One retired consular officer told me that the CIA in Kuala Lumpur would often ask to look through his visa application files.  Philip B. F. Agee, a former Clandestine Service Officer, once told me years ago that the CIA had its own man in the consular section in Mexico City, while at other posts, CIA secretaries would simply troll States’ visa application files.

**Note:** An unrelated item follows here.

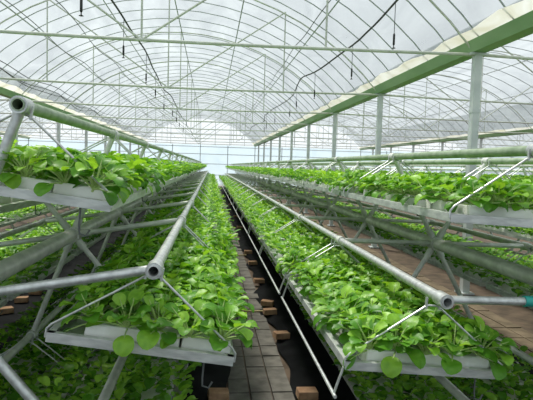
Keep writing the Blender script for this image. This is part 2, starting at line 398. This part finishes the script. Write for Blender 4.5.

Former Drug Enforcement Agency (DEA) officer Celerino Castillo in a telephone conversation said that the Jeddah visa hanky panky was typical.  Calling it fraud on a massive scale, he asserted that the CIA would recruit local State Department staff to surreptitiously handle visa matters for Clandestine Service Officers (for which they charged a fee “under the table”).  In the six years he spent in Guatemala City, Castillo noted that the CIA worked with travel agencies handling tour groups, using them as cover to bring their operatives, posing as simple travelers, into the U.S.  This was apparently the guiding principal behind Jeddah’s Visa Express Program that got 15 of the 19 alleged 911 hijackers into the United States.

What to do?

The simple but unworkable solution would be to abolish the Clandestine Service.  (The CIA can’t do its job, but is adept at managing the U.S. news media and Congress so that their budget is never cut but always increased—to fight Communists, terrorists, or other imaginary enemies.)  A better way would be to keep them out of the State Department entirely, giving them tourist or official passports for use while conducting their nefarious activities abroad.  If the spooks want to think of themselves as a secret intelligence service beholden to no one and no thing, then make them that way.  Let them hide in plain sight, “under non-official cover”, as James A. Everett did during his career operating inside U.S. firms in Scandinavia and elsewhere.  (Cf. The Making and Breaking of An American Spy, by James A. Everett.)